> [WHAT NEEDS TO BE DONE]:
Extract, unchanged, every line from the top of the material below through the line with "return np.stack([lean[0] *", and no more.

> [DATA SECTION]:
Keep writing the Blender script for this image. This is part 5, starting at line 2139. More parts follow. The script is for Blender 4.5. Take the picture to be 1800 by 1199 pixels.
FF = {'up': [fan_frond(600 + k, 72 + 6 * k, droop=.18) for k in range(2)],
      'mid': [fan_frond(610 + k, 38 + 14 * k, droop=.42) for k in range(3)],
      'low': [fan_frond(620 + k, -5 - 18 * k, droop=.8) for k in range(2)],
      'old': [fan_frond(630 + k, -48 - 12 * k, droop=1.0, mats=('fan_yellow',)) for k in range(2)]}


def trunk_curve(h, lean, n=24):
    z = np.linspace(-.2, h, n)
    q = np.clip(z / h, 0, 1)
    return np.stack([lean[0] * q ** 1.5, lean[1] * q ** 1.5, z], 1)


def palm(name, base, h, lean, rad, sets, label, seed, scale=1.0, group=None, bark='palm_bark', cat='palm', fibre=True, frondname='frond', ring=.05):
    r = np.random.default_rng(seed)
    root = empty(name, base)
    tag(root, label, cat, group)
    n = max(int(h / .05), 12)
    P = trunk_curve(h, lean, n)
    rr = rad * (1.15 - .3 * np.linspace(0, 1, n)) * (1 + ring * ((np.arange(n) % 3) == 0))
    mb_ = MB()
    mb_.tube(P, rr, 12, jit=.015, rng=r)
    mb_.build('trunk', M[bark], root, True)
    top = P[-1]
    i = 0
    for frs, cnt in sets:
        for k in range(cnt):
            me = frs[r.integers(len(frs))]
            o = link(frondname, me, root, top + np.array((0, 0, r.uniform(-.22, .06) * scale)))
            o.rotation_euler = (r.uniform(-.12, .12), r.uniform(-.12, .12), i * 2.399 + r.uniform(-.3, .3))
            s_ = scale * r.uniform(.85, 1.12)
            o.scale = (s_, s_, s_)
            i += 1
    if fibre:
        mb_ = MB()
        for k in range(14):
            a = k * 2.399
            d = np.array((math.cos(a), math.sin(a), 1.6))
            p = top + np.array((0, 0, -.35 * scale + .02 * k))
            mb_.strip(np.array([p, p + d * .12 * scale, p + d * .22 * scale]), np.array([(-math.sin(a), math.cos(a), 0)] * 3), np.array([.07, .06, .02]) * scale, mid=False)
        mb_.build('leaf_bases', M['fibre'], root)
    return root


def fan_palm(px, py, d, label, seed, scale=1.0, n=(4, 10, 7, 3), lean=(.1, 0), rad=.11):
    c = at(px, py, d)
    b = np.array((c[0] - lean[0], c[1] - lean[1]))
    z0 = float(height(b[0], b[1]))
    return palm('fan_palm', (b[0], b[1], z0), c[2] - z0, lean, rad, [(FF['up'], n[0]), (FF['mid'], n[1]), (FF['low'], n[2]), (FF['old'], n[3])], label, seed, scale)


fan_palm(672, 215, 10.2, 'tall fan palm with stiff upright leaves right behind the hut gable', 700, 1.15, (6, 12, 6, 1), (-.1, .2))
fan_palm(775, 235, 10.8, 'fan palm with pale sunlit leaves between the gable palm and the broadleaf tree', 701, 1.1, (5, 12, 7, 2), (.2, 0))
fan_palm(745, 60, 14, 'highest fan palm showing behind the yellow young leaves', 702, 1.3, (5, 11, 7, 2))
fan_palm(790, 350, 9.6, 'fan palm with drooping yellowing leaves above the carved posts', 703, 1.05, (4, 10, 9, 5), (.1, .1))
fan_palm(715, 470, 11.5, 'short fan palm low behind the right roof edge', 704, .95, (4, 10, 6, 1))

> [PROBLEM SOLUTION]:
Keep writing the Blender script for this image. This is part 5, starting at line 2139. More parts follow. The script is for Blender 4.5. Take the picture to be 1800 by 1199 pixels.
FF = {'up': [fan_frond(600 + k, 72 + 6 * k, droop=.18) for k in range(2)],
      'mid': [fan_frond(610 + k, 38 + 14 * k, droop=.42) for k in range(3)],
      'low': [fan_frond(620 + k, -5 - 18 * k, droop=.8) for k in range(2)],
      'old': [fan_frond(630 + k, -48 - 12 * k, droop=1.0, mats=('fan_yellow',)) for k in range(2)]}


def trunk_curve(h, lean, n=24):
    z = np.linspace(-.2, h, n)
    q = np.clip(z / h, 0, 1)
    return np.stack([lean[0] * q ** 1.5, lean[1] * q ** 1.5, z], 1)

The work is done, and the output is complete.